This note outlines the types of investments that do and do not qualify under the Tier 1 (Investor) immigration category.

Our accompanying note “UK Investor Visa Rules” outlines the requirements for applications to enter the UK or to extend current investor visas. The UK Government has made changes to the category, which came into effect on 6 April 2015, which are reflected in this note.

Investments that qualify

  • You must have a minimum of £2m (sterling) available to invest in the UK.
  • The funds must be invested in the UK at all times, in qualifying investments.
  • In practice, you have the option of investing more than £2m and reaching certain higher thresholds carries advantages.
  • You must invest in the UK by way of:
    • UK Government Bonds; or
    • share capital or loan capital in active and trading UK registered companies, other than those principally engaged in property investment.
  • Investments against which loans have been taken out or investments that are held in non-UK custody accounts are not permitted.
  • An “active and trading UK registered company” means a trading company that is doing business, not a dormant or non-trading company. It must have its registered office in the UK, or its head office in the UK. The company must have a UK business bank account showing current transactions and be subject to UK taxation. Multi-national companies with either a registered office or a head office in the UK are acceptable.

A new requirement has been introduced from 6 April 2015 that all the capital invested must be maintained in the investment portfolio. That is, once the Tier 1 (Investor) has purchased their initial £2m (or £5m or £10m) of qualifying investments, all of the capital will have to remain invested for the duration of the Tier 1 (Investor) migrant’s stay in the UK.

If an investment is sold at a loss, the Tier 1 (Investor) must purchase a new investment at the price at which the investment was sold. If an investment is sold at a gain, the Tier 1 (Investor) must, again, purchase a new investment at the price at which the investment is being sold.

So, for example, if you buy an investment within the £2m portfolio for £100,000, but when it is sold it is only worth £85,000, a new qualifying investment must be bought for £85,000. Equally, if the value of the £100,000 investment increased to £115,000 when it is sold, a new qualifying investment must be bought for £115,000.

When you sell an investment, you have until the end of the next reporting period, or six months, whichever is sooner, to buy a new qualifying investment.

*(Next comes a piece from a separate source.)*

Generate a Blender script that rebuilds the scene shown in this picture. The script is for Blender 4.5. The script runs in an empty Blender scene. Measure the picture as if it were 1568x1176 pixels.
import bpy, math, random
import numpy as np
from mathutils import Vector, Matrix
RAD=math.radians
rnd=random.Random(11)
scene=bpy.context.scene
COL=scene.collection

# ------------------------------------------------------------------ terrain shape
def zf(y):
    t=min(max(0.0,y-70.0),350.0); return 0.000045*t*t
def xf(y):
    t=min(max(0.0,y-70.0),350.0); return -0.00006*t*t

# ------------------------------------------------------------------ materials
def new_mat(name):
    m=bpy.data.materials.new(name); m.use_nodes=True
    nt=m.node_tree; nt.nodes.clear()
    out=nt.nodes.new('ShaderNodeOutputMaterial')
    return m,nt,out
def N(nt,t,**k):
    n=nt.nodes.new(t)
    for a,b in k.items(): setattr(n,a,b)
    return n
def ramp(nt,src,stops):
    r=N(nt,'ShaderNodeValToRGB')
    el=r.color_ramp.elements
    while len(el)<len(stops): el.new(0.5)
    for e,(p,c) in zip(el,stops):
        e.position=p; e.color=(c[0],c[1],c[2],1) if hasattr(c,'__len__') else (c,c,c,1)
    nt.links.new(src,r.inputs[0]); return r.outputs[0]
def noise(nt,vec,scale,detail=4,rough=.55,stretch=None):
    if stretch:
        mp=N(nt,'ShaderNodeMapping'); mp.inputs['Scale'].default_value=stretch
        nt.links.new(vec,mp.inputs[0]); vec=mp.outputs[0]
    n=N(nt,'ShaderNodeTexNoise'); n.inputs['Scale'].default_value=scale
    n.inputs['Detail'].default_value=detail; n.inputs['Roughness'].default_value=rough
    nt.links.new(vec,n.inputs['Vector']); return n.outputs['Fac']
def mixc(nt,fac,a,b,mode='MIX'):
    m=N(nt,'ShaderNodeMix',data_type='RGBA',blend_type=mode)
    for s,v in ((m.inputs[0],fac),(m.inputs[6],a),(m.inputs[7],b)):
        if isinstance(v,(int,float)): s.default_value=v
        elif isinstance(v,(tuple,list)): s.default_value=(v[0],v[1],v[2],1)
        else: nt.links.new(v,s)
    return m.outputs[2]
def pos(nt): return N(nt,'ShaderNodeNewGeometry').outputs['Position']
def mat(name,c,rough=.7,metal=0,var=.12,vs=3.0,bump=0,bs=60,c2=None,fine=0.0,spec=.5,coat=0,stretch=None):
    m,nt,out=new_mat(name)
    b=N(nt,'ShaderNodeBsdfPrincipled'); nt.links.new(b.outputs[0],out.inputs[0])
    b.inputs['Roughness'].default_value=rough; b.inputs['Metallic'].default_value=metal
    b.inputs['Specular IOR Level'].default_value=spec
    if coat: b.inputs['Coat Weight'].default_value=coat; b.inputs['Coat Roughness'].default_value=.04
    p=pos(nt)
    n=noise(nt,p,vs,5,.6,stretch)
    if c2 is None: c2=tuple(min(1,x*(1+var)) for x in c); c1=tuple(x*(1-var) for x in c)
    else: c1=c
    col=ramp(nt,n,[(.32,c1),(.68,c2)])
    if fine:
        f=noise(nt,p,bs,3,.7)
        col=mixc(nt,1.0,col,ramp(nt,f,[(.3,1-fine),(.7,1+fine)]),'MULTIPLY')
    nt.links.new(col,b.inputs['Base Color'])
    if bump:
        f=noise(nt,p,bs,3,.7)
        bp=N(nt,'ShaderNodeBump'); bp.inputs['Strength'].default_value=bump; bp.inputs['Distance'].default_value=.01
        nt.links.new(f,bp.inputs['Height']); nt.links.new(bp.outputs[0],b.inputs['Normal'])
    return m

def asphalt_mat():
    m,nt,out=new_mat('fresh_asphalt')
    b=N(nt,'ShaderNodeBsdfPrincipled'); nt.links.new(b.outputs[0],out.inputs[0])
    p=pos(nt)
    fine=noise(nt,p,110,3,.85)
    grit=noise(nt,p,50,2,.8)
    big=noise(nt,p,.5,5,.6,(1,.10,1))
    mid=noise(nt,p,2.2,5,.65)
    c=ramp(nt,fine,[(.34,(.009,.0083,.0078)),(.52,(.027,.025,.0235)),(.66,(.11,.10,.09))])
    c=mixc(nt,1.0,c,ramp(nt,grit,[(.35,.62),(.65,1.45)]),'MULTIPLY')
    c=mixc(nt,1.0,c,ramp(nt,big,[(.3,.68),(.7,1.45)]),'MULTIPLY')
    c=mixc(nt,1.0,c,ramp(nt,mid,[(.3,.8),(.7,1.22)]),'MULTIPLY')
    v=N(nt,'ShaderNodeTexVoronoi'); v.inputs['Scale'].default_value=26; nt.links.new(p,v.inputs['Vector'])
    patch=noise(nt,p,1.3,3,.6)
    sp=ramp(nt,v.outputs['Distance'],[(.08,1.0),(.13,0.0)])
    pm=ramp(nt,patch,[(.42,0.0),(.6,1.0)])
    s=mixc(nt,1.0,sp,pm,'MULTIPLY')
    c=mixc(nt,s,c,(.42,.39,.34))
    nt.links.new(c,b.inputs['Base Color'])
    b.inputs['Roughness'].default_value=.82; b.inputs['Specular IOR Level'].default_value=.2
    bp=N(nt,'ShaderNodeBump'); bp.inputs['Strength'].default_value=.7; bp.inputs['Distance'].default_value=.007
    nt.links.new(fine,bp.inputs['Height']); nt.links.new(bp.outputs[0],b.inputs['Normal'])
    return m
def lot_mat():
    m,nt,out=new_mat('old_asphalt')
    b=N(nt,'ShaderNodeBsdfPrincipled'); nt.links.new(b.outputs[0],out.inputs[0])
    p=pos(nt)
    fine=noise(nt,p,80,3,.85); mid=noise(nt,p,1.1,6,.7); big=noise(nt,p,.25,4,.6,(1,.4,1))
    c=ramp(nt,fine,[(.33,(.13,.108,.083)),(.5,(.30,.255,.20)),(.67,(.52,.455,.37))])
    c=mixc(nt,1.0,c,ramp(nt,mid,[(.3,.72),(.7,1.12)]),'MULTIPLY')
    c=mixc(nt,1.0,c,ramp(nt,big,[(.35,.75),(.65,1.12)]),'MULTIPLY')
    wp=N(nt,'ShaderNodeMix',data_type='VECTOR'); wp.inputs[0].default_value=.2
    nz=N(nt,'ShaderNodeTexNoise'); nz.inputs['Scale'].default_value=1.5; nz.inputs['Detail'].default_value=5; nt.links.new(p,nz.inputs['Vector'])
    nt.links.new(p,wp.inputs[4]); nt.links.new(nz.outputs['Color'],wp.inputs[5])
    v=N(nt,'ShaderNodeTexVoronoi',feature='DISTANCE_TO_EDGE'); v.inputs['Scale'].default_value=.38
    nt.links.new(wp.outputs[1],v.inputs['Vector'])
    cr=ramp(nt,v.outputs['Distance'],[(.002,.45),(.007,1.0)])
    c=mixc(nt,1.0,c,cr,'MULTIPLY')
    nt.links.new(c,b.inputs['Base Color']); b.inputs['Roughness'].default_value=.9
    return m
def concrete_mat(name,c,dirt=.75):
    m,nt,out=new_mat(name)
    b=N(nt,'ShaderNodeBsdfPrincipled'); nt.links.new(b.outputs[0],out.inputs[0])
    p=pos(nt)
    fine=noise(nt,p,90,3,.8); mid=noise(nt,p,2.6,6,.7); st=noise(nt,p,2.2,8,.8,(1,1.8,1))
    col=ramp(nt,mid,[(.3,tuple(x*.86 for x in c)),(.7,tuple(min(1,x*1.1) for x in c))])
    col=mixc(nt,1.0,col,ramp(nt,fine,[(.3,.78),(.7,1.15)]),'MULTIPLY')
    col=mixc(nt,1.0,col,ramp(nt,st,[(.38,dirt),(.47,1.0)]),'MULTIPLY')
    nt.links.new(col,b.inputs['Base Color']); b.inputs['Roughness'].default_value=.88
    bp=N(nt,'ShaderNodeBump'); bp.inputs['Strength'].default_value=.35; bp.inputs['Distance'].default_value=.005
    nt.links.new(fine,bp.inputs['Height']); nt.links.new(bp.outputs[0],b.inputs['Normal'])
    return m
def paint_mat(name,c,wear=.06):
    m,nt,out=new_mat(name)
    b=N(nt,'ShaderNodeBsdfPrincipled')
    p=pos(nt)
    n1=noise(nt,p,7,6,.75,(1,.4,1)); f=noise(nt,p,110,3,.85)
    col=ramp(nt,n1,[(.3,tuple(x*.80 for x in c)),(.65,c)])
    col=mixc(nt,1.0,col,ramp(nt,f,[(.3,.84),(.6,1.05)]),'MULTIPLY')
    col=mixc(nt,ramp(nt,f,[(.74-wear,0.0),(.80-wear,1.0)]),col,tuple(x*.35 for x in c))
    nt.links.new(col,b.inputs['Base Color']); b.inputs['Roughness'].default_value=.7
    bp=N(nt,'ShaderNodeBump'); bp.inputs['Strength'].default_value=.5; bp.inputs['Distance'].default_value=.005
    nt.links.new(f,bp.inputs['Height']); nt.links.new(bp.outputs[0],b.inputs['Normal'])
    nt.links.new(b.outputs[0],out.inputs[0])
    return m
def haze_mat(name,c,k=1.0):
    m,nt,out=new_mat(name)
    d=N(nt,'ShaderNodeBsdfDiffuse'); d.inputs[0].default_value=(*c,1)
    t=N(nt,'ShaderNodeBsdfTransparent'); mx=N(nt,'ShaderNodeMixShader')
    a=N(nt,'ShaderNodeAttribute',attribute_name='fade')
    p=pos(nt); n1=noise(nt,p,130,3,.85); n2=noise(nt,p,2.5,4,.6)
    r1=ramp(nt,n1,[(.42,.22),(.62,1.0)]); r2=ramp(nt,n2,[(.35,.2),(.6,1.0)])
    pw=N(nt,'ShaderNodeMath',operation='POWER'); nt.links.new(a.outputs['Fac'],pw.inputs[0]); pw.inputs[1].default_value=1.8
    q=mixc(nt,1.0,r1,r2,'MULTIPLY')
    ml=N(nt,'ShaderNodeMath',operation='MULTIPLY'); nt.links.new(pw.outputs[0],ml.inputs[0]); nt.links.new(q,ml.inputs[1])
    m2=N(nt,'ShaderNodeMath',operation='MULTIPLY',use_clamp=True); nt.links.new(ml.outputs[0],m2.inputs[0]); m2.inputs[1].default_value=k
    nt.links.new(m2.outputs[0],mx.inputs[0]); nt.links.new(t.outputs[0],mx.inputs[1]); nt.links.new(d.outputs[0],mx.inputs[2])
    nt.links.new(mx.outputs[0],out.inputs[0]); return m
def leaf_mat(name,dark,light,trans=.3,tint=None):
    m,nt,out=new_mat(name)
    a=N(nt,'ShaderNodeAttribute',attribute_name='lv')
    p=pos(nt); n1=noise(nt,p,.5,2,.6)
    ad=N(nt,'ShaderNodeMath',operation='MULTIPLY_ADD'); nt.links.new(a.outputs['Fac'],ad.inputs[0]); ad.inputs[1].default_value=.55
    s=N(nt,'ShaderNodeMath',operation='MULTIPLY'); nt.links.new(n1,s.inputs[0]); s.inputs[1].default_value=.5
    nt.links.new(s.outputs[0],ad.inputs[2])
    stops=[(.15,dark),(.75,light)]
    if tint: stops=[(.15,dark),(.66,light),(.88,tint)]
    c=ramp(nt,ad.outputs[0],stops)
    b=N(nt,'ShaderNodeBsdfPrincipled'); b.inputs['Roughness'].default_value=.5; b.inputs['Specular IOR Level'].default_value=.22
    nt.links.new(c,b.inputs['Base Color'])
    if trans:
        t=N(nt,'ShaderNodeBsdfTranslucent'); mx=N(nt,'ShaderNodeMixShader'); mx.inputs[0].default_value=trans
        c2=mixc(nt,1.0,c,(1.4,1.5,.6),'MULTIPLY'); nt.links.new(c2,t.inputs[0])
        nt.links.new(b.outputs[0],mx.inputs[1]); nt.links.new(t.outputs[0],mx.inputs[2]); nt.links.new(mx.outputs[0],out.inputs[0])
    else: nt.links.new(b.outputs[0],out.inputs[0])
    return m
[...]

Those who applied under the Tier 1 (Investor) route from 6 November 2014 must demonstrate that they complied with this requirement at the extension stage, even though it was only introduced on 6 April 2015. If you have been running your portfolio in a way that complied with the old requirements, but is in breach of those coming into effect from 6 April 2015, you should seek legal advice as soon as possible.

Tier 1 (Investor) migrants are permitted to remove any income generated from the portfolio, such as interest or dividend payments.

Invested capital cannot be used to pay any portfolio management fees, transaction costs or tax incurred through the buying and selling of investments, if these charges will deplete the initial investment below the initial investment level. However, if more than £2m (or £5m or £10m, as appropriate) is invested, it will be possible for the charges to be paid from the surplus, providing the surplus was invested on or before the date the charges were incurred.

For example, if the Tier 1 (Investor) wishes to meet the £2m threshold and has invested £2.1m, up to £0.1m of charges may be paid from the investment funds, irrespective of the market value of the funds.

Investments that will not be counted

  • Funds invested via an offshore company or trust.
  • Funds invested in open-ended investment companies, investment trust companies or pooled investment vehicles, because ultimately the underlying investments cannot be guaranteed to be in the UK.
  • Funds invested in companies mainly engaged in property investment, property management or property development. Note that this category includes companies whose objective is to earn a return through rental income. However, investment in construction firms, manufacturers or retailers who own their own premises would be counted.
  • The funds cannot be solely invested by using deposits with a bank, building society or other enterprise whose normal course of business includes the acceptance of deposits.
  • ISAs, premium bonds and saving certificates issued by the National Savings and Investment Agency.
  • UK Visas and Immigration will not approve applications that rely on leveraged investment funds – the funds used will not be accepted as your own funds.

Bearing in mind the vagaries of investment performance, many applicants choose to invest 100 per cent of their chosen investment (£2m, £5m or £10m) in UK gilts. You must check for fluctuations in the value of your investments and if you do sell any of the investments, you must be prepared to purchase a new qualifying investment at the price that the old investment was sold, before the end of the next reporting period or within six months, whichever is the shorter.